Profile Picture for Alan Levine aka CogDog
An early 90s builder of the web and blogging Alan Levine barks at CogDogBlog.com on web storytelling (#ds106 #4life), photography, bending WordPress, and serendipity in the infinite internet river. He thinks it's weird to write about himself in the third person.

Comments

  1. So that’s what you look like ;-) … I’ll have to watch this tomorrow. Ittleson always has the best stuff and Casey is always so silky smooth.

  2. This is really interesting, some good points made, i liked the fact that there was the corporate and the campus perspective there. Though more of an academic perspective could have also been interesting, and actually having the camus and corportate people talking to eachother……

    I quoted some of your Second life responses around the office after i watched it, as i agree that some people are jumping into Second life without really thinking about it first, and in an academic world, using a technology because its there just doesn’t work.
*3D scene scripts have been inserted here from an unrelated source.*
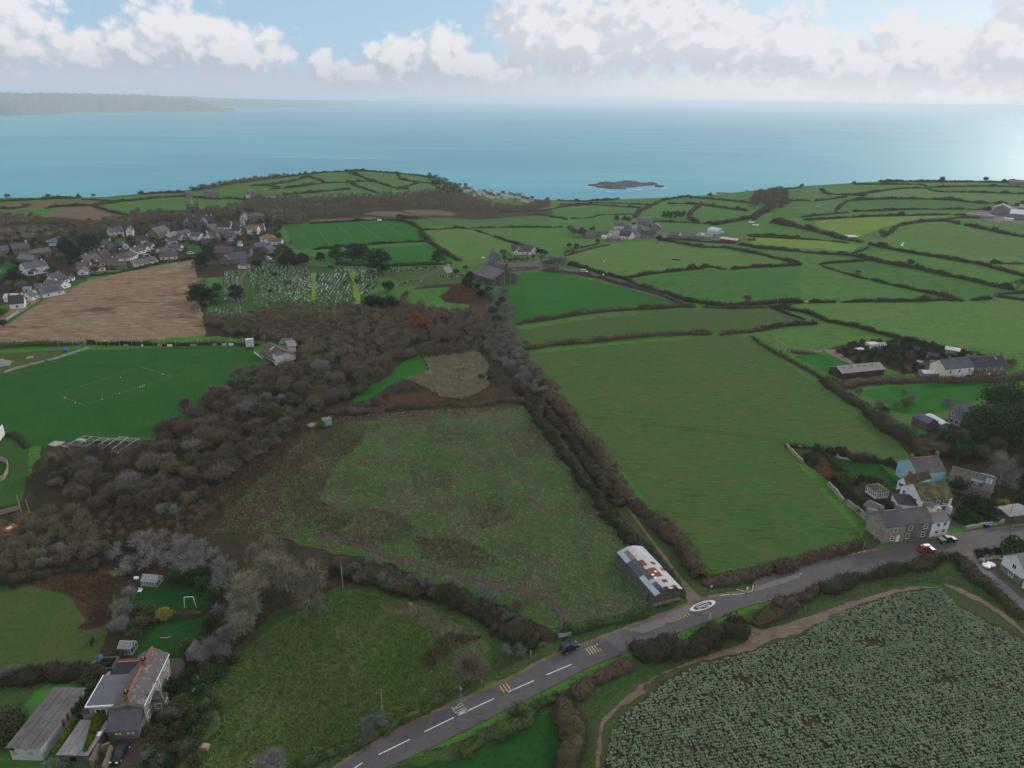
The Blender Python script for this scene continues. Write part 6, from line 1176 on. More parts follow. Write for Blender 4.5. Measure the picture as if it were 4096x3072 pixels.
def house(name,label,A,B,depth,wh,rh,wall='white_wall',roof='slate',axis='x',up=0.0,cat='house',group=None,ridge=None,chim=(),wins=(),hip=False,flip=False,far=None,over=.28,door=None,roofl=(),skyl=(),flat=False,arch=False,wall2=None,solar=None,frame='white_paint',nowin=False):
 """A, B: ends of the front wall (picture point helper, x, y), at height up; the body runs back by depth metres"""
 a=P(A[0](A[1],A[2]),up);b=P(B[0](B[1],B[2]),up)
 if a.xy.length>700:
  w_=abs(A[0](A[1],0)[0]-B[0](B[1],0)[0])*a.length/FPX;v_=a.xy.normalized();b=a.copy();b.xy=a.xy+Vector((v_.y,-v_.x))*w_
 d=(b.xy-a.xy);L=d.length;u=d.normalized();n=Vector((-u.y,u.x))
 if n.dot(a.xy)<0:n=-n
 back=n if not flip else-n
 if u.x*back.y-u.y*back.x<0:a,b=b,a;u=-u
 rz=math.atan2(u.y,u.x);c=[a.xy,b.xy,b.xy+back*depth,a.xy+back*depth];zs=[float(hz(p.x,p.y))for p in c];z0=max(min(zs),max(zs)-1.2)if a.xy.length<700 else zs[0];dz=z0-min(zs)+.3
 dist=a.xy.length;far=dist>330 if far is None else far
 e=empty(name,(a.x,a.y,z0),rz,label,cat,group);W=depth
 mb=MB();ov=over;t=.14
 if flat or hip:mb.box(0,L,0,W,-dz,wh)
 elif axis=='x':mb.add([(x,y,z)for x in(0,L)for y,z in((0,-dz),(0,wh),(W/2,wh+rh),(W,wh),(W,-dz))],[(0,1,2,3,4),(9,8,7,6,5),(0,5,6,1),(3,8,9,4),(1,6,7,2),(2,7,8,3),(0,4,9,5)])
 else:mb.add([(x,y,z)for y in(0,W)for x,z in((0,-dz),(0,wh),(L/2,wh+rh),(L,wh),(L,-dz))],[(4,3,2,1,0),(5,6,7,8,9),(1,6,5,0),(4,9,8,3),(2,7,6,1),(3,8,7,2),(0,5,9,4)])
 mb.build('wall',MT[wall],e)
 rb=MB();lift=.03
 if flat:rb.box(-ov,L+ov,-ov,W+ov,wh+lift,wh+lift+.22)
 elif hip:
  i=min(L,W)/2;zt=wh+rh
  if L>=W:tp=[(i,W/2,zt),(L-i,W/2,zt)];fs=[(0,1,5,4),(1,2,5),(2,3,4,5),(3,0,4)]
  else:tp=[(L/2,i,zt),(L/2,W-i,zt)];fs=[(0,1,4),(1,2,5,4),(2,3,5),(3,0,4,5)]
  if L>=W:fs=[(0,1,5,4),(1,2,5),(2,3,4,5),(3,0,4)]
  z1=wh+lift;base=[(-ov,-ov,z1),(L+ov,-ov,z1),(L+ov,W+ov,z1),(-ov,W+ov,z1)];rb.add(base+tp,fs+[(3,2,1,0)])
 elif arch:
  K=8;pts=[(W/2-(W/2+ov)*math.cos(PI*k/K),wh+rh*math.sin(PI*k/K))for k in range(K+1)]
  for(y0,q0),(y1,q1)in zip(pts,pts[1:]):rb.add([(-ov,y0,q0+lift),(L+ov,y0,q0+lift),(L+ov,y1,q1+lift),(-ov,y1,q1+lift),(-ov,y0,q0+lift+.1),(L+ov,y0,q0+lift+.1),(L+ov,y1,q1+lift+.1),(-ov,y1,q1+lift+.1)],BF)
 else:
  S,Tt=(W,L)if axis=='x' else(L,W);k=rh/(S/2);ee=ov*k
  for s0,s1,q0,q1 in((-ov,S/2,wh-ee,wh+rh),(S/2,S+ov,wh+rh,wh-ee)):
   pts=[(-ov,s0,q0+lift),(Tt+ov,s0,q0+lift),(Tt+ov,s1,q1+lift),(-ov,s1,q1+lift)];pts+=[(x,y,z+t)for x,y,z in pts]
   if axis=='y':pts=[(y,x,z)for x,y,z in pts]
   rb.add(pts,BF)
 ro=rb.build('roof',MT[roof],e)
 S=W if axis=='x' else L;Tt=L if axis=='x' else W
 def rz_at(s):return wh+rh*(1-abs(s-S/2)/(S/2))if not flat else wh
 def loc(tt,s,z):return(tt,s,z)if axis=='x' else(s,tt,z)
 if ridge and not flat and not hip:
  g=MB();g.bar(loc(-ov,S/2,wh+rh+.20),loc(Tt+ov,S/2,wh+rh+.20),.34,.16);g.build('ridge',MT[ridge],ro)
 for ch in chim:
  f,m=ch[0],ch[1];hh=ch[2]if len(ch)>2 else 1.1;s=ch[3]*S if len(ch)>3 else S/2;x,y,z=loc(min(max(f*Tt,.45),Tt-.45),s,rz_at(s));q=MB();q.box(x-.42,x+.42,y-.34,y+.34,z-.5,z+hh);q.box(x-.50,x+.50,y-.42,y+.42,z+hh-.18,z+hh-.02)
  co=q.build('chimney',MT[m],ro);pt=MB()
  for dx in(-.18,.18):pt.tube([(x+dx,y,z+hh-.03),(x+dx,y,z+hh+.45)],[.12,.10],n=6)
  pt.build('chimney_pot',MT['pot'],e)if False else None
  if not far:
   q2=pt.build('chimney_pot',MT['pot'],e);q2.name='chimney_pot'
 if not wins and not nowin:
  n=max(1,int(L/3.4));wins=[('F',(i+.5)/n,1.35,1.1,1.0)for i in range(n)]+([('F',(i+.5)/n,3.9,1.0,1.1)for i in range(n)]if wh>4.2 else[])
  m=max(1,int(W/4.5));wins+=[('L',(i+.5)/m,1.35,1.0,1.0)for i in range(m)]+[('R',(i+.5)/m,1.35,1.0,1.0)for i in range(m)]
 for w in wins:
  fc,f,z,ww,hh=w[:5];kd=w[5]if len(w)>5 else 'sash';gl=w[6]if len(w)>6 else 'glass_dark'
  pos,r={'F':((f*L,-.004,z),0),'K':((f*L,W+.004,z),PI),'L':((-.004,(1-f)*W,z),-PI/2),'R':((L+.004,f*W,z),PI/2)}[fc]
  window(e,pos,r,ww,hh,far,kd,frame,gl)
 if door:
  fc,f,m=door[:3];dw=door[3]if len(door)>3 else 1.0;dh=door[4]if len(door)>4 else 2.05;q=MB();q.box(-dw/2,dw/2,-.05,.02,0,dh);o=q.build('door',MT[m],e)
  o.location,o.rotation_euler={'F':((f*L,0,0),(0,0,0)),'L':((0,(1-f)*W,0),(0,0,-PI/2)),'R':((L,f*W,0),(0,0,PI/2))}[fc]
  if not far:MB().box(dw/2-.2,dw/2-.08,-.11,-.05,1.0,1.12).build('handle',MT['steel'],o)
 def panel(nm,t0,t1,s0,s1,m,lift2):
  q=MB();pts=[]
  for tt,s in((t0,s0),(t1,s0),(t1,s1),(t0,s1)):pts.append(loc(tt*Tt,s*S,rz_at(s*S)+lift+t+lift2))
  pts+=[(x,y,z+.07)for x,y,z in pts];q.add(pts,BF);return q.build(nm,MT[m],ro)
 for q in skyl:panel('skylight',*q[:4],q[4]if len(q)>4 else 'glass_pale',.02)
 if solar:
  t0,t1,s0,s1,nx,ny=solar;gx,gy=(t1-t0)/nx,(s1-s0)/ny
  for i in range(nx):
   for j in range(ny):panel('solar_panel',t0+gx*(i+.06),t0+gx*(i+.94),s0+gy*(j+.06),s0+gy*(j+.94),'solar',.03)
 if wall2:
  m,h=wall2;MB().box(-.03,L+.03,-.03,W+.03,-dz,h).build('plinth',MT[m],e)
 e['_dims']=(L,W,wh,rh)
 return e
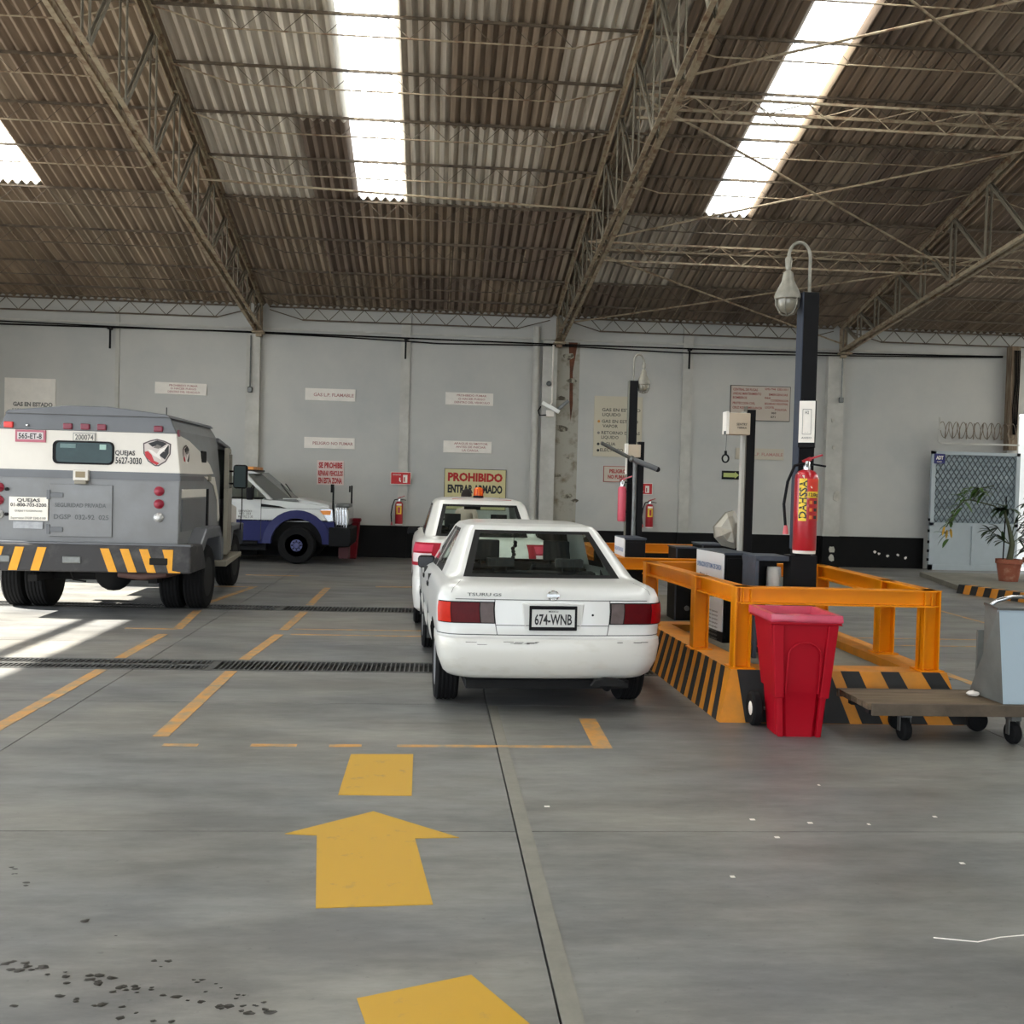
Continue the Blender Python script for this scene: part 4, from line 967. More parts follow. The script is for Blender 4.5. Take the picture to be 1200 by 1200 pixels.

There needs to be a purpose.

    Second life has powerful potential, but i believe it needs to be thought about when integrated into the classroom.

    I have only briefly used Second life (my home machine just doesn’t hack it, and time is always an issue :-)), are there any updates on accessibility, i was reading an article from november last year, where at the time SL was not accessible to blind users, is this still the case? does anyone know?

    Here in the UK, SL is getting greater and greater prominance, a year ago you didn’t hear mention of it in the HE sector, now it crops up at most conferences and events, it will be interesting to see how it grows.

    I’ve heard peoples concerns about it being a fad, and not lasting, for me its too early to make that prediction.

    Anyway, an interesting show.

  3. Hi Nick,

    Yes, I thought at first I’d be going head to head with the Microsoft and Bb dudes, but they kept us at a safe distance ;-) Actually they were quite nice people. And really the focus on the show seems to be more on campus administrators; there could have been a third/fourth episode on pedagogy.

    And wow, did the 45 minutes or so go quckly! I dont even remember what I said any more and am not sure I want to listen ;-)

    The thing about Second Life is… well there is *something* there, and in the early 1990s no one was really seeing the web as more than a curiosity. But I dont think they are on the same path- the web is, has, will be universal; it can be used for such a wide range of purposes at a low threshold of entry, while SL is not likely, IMHO< to be something that expands to reach as wide in breadth. So it is not for everything, everybody, and is not a "3D Course Management System" (that thought is goofy and scary). Anyhow, it is in this early experimentation stage, and we are starting to see glimmers of uses that take advantage of its capabilities, rather than strapping it onto an exisiting mode of use. And yes, the UK scene in SL is very active and exciting, and for that matter, I am excited that there is a good deal of international action. It's somewhere between a "fad" and "the greatest thing since ________" and may move in either direction on the continuum; but its way too early to judge it by its flaws, bizarre non educational uses. Time to be "Being There!" cheers (do you miss NZ at all?) Alan

  4. This has been in an open tab for over a week while I was travelling and I finally got a chance to view it today. Good job Alan! I loved the line “why do buildings in 2nd life have roofs? it doesn’t rain!” Casey Greene does a great job as facilitator, and it was really interesting to hear from some of your academic co-panelists; both Sandra and Gil made some great points.

  5. Alan,
    You worry too much…
    Your point about Web 2.0 not being just one monolithic “product” was important. You also made the very intelligent point that maybe we need to do a lot more integrating with the wave of technology already available out there. That’s certainly been an important concept for me in leading my organization down the web 2.0 pathway. So much is available –for free! A little innovation, vision, and creatiity goes a long way right now.

    It’s at least as difficult to grasp the radical aspects of web 2.0 technologies as it is to conceive of building a building without a roof–whether it needs one or not.